Liberal Sen. Dean Smith, a gay man who opposed legalizing same-sex marriage when he was appointed to the Senate in 2012, has drafted a bill to allow gay marriage now and wants his fellow Liberal lawmakers to be allowed to vote on it according to their consciences rather than to according to party policy.

“It’s time for the party to put the matter to rest once and for all,” Smith told reporters on Monday.

Gay marriage opponents, including former Prime Minister Tony Abbott who initiated the plebiscite policy two year ago, argue that the government must stick to its election promise that marriage law would not be changed without a national vote.

“The last thing Australia needs is government by opinion poll,” Abbott wrote in The Australian newspaper.

“But neither do we need political parties that believe one thing one minute and the opposite the next,” he added.

Other lawmakers have proposed a postal plebiscite in which voters mailed in their opinions instead of using ballot boxes as a cheaper option that would not need the Senate to approve the expense.

Opponents argue that the postal option would also need Senate approval and have warned of a court challenge.

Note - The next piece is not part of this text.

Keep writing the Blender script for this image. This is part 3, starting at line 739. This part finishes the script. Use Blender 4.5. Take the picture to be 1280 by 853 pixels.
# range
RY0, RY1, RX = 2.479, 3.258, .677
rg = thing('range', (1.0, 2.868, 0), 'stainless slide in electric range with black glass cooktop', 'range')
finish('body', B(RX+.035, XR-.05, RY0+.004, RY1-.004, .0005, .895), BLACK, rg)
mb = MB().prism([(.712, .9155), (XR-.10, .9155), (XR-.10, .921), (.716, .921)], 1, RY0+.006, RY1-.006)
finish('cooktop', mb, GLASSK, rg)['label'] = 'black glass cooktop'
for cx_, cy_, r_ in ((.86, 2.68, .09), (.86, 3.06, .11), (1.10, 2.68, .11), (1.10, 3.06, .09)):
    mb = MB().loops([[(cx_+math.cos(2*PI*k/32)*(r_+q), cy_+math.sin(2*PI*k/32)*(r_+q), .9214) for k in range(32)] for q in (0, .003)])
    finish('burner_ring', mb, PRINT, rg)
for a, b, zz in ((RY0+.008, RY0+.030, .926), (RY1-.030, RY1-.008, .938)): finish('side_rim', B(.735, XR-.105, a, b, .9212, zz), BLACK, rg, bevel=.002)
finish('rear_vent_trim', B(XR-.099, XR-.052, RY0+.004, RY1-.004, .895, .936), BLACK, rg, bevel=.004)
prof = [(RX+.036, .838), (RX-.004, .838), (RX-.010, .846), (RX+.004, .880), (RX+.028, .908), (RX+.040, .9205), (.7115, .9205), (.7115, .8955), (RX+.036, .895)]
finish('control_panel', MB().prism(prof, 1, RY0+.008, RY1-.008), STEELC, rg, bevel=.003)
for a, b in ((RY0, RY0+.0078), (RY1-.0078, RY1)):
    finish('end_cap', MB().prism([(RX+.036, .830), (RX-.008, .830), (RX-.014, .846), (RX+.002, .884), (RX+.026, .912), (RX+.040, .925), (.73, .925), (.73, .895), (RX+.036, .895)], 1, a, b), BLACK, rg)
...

Gay marriage campaigner Anna Brown said her advocacy group The Equality Campaign would seek a High Court injunction to prevent any postal plebiscite.

“The government needs to think very carefully before it expends up to AU$100 million of taxpayer dollars when it could resolve this issue in Parliament as soon as this week,” Brown said.

Smith’s supporters could present his gay marriage bill to Parliament this week, regardless of his party’s policy decision on Monday.

Turnbull’s coalition has a single-seat majority in the House of Representatives, where the political leader who controls a majority becomes prime minister.

So a few lawmakers deserting the ruling party on gay marriage could leave the government powerless to block the bill.

Liberal lawmaker Eric Abetz, who opposes gay marriage, said that would be a “grave matter” that showed the government had lost control of its legislative priorities.

Opinion polls show most Australians support gay marriage. But most of that support is soft, and gay-rights advocates are concerned that referendums rarely change the status quo in Australia.

Turnbull supports gay marriage and initially opposed the plebiscite concept. But he agreed to maintain the government’s plebiscite policy in a deal with the most conservative lawmakers in his party when he replaced Abbott as prime minister in September 2015 due to Abbott’s poor opinion polling.